-- START OF Data excerpt --

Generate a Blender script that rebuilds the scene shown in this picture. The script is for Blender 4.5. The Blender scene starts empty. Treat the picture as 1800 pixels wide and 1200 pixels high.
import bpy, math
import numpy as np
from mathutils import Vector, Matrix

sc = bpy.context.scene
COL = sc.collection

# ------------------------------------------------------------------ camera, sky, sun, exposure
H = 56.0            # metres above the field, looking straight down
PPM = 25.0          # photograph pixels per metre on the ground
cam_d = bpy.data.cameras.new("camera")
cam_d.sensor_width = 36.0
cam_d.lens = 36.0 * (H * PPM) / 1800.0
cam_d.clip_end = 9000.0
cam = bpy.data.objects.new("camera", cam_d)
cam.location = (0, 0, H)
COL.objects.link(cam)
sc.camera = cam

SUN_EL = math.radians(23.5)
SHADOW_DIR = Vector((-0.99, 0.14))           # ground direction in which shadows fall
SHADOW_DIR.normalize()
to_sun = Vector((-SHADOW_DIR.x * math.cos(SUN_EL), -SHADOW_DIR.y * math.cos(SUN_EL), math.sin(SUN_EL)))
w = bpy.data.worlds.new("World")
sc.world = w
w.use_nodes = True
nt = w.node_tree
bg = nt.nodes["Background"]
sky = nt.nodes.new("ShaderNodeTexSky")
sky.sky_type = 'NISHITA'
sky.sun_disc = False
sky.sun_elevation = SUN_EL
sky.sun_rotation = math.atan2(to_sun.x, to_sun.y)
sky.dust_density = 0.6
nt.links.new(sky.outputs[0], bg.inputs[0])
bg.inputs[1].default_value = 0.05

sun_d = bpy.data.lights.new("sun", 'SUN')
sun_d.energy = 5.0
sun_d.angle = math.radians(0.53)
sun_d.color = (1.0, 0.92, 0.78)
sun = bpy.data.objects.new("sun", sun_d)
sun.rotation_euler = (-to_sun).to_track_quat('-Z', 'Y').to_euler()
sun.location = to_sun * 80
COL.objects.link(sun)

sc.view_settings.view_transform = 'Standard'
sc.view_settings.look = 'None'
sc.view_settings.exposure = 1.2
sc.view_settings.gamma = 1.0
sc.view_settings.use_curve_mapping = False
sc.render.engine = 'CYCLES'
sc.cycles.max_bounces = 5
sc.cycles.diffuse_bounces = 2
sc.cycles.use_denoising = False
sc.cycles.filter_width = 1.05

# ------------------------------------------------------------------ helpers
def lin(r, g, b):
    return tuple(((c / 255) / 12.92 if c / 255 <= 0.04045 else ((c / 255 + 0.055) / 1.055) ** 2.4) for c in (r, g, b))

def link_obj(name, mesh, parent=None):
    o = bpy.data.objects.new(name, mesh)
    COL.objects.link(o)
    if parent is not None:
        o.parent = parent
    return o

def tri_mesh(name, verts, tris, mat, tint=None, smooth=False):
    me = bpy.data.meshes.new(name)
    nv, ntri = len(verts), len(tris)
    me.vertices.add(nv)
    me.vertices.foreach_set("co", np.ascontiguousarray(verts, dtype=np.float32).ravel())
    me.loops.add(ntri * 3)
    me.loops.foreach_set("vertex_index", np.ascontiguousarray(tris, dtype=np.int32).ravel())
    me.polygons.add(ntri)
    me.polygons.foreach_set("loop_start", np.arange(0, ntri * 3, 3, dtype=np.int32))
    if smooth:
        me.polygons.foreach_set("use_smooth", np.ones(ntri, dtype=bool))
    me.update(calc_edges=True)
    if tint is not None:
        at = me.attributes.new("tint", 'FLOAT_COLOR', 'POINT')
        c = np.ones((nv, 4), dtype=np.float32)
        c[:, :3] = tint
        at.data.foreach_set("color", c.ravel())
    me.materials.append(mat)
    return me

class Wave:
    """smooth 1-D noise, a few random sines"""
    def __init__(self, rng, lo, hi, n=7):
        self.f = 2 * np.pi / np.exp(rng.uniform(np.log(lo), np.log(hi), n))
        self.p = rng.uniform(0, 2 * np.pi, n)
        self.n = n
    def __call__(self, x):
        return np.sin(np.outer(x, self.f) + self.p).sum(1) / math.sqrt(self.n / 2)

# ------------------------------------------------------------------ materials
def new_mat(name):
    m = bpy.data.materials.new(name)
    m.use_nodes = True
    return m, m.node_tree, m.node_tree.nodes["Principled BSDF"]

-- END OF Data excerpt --

Retype only the lines running from the top of the listing to the line that holds "from mathutils import Vector, Matrix", both ends included.

Generate a Blender script that rebuilds the scene shown in this picture. The script is for Blender 4.5. The Blender scene starts empty. Treat the picture as 1800 pixels wide and 1200 pixels high.
import bpy, math
import numpy as np
from mathutils import Vector, Matrix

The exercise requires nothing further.